#### [WHAT YOU ARE ASKED TO DO]
Your task is to quote the listing below exactly, beginning with its first line and ending on the line bearing "cam.data.lens = LENS;".
····················
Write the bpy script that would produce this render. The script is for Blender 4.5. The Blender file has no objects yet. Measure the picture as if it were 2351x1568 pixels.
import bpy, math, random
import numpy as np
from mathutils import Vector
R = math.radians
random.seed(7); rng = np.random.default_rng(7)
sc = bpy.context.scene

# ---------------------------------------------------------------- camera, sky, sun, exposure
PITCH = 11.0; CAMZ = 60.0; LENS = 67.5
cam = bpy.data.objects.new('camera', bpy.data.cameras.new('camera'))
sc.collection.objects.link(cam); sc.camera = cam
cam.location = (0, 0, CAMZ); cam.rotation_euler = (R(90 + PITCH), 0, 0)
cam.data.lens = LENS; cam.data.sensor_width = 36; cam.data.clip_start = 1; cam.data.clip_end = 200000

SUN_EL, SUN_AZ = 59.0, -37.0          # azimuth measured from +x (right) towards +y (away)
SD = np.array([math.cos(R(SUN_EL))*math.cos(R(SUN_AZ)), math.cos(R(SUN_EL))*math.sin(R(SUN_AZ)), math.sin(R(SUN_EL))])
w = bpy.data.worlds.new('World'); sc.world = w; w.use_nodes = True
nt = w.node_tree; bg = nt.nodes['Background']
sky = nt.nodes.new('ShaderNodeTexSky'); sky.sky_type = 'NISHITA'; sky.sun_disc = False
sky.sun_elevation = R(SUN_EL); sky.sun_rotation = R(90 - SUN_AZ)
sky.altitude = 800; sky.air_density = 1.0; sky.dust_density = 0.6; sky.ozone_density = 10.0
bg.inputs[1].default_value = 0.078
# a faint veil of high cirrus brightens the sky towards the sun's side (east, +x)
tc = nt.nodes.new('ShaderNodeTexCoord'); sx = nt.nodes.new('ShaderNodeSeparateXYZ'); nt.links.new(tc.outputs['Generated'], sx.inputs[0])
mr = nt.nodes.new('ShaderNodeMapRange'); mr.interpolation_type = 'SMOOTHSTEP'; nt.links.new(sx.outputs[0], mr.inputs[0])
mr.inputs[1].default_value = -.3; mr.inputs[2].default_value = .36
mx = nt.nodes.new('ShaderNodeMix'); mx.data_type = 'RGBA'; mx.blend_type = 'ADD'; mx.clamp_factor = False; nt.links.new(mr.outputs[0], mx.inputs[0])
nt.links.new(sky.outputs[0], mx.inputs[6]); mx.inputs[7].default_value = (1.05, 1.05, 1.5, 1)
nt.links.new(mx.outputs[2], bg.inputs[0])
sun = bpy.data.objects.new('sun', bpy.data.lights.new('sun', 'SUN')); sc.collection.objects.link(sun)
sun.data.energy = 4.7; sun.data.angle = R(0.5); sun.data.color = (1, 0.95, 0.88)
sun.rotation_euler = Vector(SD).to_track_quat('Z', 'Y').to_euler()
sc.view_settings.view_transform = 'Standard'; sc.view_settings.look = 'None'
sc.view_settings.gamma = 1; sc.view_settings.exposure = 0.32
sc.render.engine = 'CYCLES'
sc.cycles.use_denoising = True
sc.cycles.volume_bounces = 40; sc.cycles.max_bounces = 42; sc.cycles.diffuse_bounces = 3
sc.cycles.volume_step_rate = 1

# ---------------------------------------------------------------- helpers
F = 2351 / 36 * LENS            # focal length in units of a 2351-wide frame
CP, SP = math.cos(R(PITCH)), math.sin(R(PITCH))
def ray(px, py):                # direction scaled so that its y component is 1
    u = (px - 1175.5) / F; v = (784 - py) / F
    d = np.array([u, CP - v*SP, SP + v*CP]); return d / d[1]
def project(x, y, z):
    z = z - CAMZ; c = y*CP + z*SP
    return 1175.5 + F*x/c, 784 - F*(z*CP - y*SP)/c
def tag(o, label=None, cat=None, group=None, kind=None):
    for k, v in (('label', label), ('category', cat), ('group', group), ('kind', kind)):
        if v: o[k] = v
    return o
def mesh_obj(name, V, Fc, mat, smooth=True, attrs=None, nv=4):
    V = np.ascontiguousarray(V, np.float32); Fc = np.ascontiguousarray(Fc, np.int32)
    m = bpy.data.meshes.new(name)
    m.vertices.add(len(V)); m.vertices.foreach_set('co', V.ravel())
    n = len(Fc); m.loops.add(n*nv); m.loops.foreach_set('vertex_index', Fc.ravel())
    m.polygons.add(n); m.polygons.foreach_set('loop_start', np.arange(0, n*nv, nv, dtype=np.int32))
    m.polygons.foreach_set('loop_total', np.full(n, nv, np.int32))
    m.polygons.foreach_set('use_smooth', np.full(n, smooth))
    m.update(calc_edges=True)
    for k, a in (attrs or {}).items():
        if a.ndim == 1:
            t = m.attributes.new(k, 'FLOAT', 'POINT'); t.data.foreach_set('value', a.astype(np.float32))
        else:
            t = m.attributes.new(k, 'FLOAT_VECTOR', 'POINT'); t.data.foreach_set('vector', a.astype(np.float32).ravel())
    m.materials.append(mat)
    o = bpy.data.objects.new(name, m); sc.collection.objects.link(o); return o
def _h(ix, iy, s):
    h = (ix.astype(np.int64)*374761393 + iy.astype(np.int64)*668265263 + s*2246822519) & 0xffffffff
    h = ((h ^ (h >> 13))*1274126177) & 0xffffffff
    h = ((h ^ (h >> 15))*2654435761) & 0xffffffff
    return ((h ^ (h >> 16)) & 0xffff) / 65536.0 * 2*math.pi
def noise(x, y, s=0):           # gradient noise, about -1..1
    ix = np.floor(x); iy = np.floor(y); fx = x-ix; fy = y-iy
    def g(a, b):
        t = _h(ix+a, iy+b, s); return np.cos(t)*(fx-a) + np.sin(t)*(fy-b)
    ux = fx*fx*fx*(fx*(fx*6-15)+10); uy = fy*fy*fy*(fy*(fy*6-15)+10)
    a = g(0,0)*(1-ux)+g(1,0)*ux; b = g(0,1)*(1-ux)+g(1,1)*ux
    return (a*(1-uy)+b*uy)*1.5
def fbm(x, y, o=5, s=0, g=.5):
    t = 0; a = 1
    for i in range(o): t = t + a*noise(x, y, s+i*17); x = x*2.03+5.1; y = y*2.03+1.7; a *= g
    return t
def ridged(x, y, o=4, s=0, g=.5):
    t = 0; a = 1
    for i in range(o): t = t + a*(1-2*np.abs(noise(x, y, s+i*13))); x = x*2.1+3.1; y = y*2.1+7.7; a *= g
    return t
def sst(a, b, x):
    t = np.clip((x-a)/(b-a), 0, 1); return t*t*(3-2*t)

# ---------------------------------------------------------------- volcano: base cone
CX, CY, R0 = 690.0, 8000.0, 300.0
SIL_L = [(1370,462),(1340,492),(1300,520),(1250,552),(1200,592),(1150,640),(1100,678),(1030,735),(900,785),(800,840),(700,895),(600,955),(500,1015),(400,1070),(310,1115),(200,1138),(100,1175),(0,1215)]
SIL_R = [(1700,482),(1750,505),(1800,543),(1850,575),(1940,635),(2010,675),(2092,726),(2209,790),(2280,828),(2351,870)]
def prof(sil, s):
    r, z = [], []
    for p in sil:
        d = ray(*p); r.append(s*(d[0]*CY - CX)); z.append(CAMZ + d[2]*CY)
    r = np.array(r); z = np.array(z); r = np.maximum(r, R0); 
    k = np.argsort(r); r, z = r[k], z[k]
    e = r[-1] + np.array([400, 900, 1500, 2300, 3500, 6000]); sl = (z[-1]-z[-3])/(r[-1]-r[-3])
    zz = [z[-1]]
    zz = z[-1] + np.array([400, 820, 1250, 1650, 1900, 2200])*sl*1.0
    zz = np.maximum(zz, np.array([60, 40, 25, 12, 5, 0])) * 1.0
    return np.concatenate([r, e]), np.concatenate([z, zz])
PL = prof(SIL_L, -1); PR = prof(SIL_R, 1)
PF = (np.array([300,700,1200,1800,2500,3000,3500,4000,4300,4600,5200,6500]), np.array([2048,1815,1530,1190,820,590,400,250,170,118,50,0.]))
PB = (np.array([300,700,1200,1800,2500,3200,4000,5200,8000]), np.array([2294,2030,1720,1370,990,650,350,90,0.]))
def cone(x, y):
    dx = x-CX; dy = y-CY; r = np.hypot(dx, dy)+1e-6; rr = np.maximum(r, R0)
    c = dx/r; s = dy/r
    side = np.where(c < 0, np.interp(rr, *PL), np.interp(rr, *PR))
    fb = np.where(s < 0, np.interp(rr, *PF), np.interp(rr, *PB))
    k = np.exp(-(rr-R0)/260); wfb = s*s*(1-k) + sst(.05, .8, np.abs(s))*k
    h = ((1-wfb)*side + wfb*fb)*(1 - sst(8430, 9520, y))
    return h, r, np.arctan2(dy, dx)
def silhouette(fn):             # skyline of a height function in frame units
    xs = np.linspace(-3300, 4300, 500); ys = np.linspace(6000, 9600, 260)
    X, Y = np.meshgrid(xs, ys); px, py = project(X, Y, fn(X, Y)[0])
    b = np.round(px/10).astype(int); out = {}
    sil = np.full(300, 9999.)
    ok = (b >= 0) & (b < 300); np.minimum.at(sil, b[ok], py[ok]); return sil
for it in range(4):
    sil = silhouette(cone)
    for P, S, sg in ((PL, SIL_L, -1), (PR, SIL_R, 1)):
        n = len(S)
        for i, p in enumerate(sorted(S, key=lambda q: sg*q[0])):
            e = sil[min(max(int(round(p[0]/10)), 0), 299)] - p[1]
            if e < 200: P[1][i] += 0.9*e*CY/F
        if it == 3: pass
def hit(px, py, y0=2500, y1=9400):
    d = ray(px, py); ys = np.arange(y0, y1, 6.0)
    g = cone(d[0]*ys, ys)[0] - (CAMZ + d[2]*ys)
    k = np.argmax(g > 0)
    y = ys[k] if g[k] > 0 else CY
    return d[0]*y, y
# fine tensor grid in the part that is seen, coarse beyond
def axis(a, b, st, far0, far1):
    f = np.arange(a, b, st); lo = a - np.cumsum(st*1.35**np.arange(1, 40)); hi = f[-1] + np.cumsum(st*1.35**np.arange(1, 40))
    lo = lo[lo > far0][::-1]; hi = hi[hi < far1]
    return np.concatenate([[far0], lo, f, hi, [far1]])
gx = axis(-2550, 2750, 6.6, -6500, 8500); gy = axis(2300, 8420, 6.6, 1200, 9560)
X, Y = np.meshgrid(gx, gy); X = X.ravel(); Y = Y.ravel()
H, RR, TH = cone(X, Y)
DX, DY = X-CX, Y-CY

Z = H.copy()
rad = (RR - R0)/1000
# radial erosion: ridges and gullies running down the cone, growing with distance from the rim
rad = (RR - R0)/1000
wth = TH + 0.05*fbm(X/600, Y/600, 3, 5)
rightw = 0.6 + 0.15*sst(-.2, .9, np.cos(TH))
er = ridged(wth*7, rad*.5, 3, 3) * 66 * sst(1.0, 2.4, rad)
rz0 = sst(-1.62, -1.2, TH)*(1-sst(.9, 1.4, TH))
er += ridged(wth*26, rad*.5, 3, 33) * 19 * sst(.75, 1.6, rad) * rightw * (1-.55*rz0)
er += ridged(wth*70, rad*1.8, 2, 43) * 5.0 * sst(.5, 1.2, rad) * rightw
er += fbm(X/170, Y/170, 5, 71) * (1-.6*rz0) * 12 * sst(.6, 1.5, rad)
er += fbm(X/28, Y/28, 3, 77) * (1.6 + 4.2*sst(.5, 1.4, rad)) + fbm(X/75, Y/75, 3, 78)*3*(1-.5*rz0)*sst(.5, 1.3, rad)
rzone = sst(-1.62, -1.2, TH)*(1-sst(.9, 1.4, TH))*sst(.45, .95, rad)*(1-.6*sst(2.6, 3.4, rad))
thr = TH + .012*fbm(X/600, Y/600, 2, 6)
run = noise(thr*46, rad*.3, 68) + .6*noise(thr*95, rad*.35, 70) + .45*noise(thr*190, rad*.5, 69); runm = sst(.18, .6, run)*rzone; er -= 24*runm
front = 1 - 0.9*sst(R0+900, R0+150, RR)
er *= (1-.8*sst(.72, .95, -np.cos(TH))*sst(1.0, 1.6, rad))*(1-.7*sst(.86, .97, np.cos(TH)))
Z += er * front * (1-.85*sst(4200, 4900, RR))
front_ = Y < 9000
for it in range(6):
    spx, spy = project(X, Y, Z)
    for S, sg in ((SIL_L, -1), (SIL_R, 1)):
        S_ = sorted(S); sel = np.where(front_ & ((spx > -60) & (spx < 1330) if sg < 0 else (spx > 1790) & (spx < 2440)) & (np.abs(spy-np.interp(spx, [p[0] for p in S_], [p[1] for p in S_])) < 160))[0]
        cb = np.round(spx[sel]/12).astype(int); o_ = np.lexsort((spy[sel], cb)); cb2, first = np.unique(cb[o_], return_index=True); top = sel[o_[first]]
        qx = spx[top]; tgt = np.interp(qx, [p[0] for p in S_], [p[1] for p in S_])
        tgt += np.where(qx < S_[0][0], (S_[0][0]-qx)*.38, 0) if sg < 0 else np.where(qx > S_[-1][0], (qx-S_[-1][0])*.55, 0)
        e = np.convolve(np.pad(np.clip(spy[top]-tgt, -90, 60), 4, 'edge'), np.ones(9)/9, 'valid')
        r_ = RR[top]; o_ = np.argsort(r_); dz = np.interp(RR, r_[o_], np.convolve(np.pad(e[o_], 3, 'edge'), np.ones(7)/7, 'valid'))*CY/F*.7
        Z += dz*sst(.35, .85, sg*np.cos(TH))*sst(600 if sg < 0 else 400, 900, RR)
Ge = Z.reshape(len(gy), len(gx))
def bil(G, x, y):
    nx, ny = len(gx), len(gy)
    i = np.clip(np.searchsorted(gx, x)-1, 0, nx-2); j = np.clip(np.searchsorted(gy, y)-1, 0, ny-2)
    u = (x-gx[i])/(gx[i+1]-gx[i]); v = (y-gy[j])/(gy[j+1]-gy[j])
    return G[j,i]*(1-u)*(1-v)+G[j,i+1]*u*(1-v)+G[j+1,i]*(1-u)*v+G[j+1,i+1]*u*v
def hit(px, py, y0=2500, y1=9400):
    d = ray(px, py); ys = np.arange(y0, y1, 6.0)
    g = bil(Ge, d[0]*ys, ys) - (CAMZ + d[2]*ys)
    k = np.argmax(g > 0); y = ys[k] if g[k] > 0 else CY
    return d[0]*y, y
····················
#### [FINISHED ANSWER]
Write the bpy script that would produce this render. The script is for Blender 4.5. The Blender file has no objects yet. Measure the picture as if it were 2351x1568 pixels.
import bpy, math, random
import numpy as np
from mathutils import Vector
R = math.radians
random.seed(7); rng = np.random.default_rng(7)
sc = bpy.context.scene

# ---------------------------------------------------------------- camera, sky, sun, exposure
PITCH = 11.0; CAMZ = 60.0; LENS = 67.5
cam = bpy.data.objects.new('camera', bpy.data.cameras.new('camera'))
sc.collection.objects.link(cam); sc.camera = cam
cam.location = (0, 0, CAMZ); cam.rotation_euler = (R(90 + PITCH), 0, 0)
cam.data.lens = LENS; cam.data.sensor_width = 36; cam.data.clip_start = 1; cam.data.clip_end = 200000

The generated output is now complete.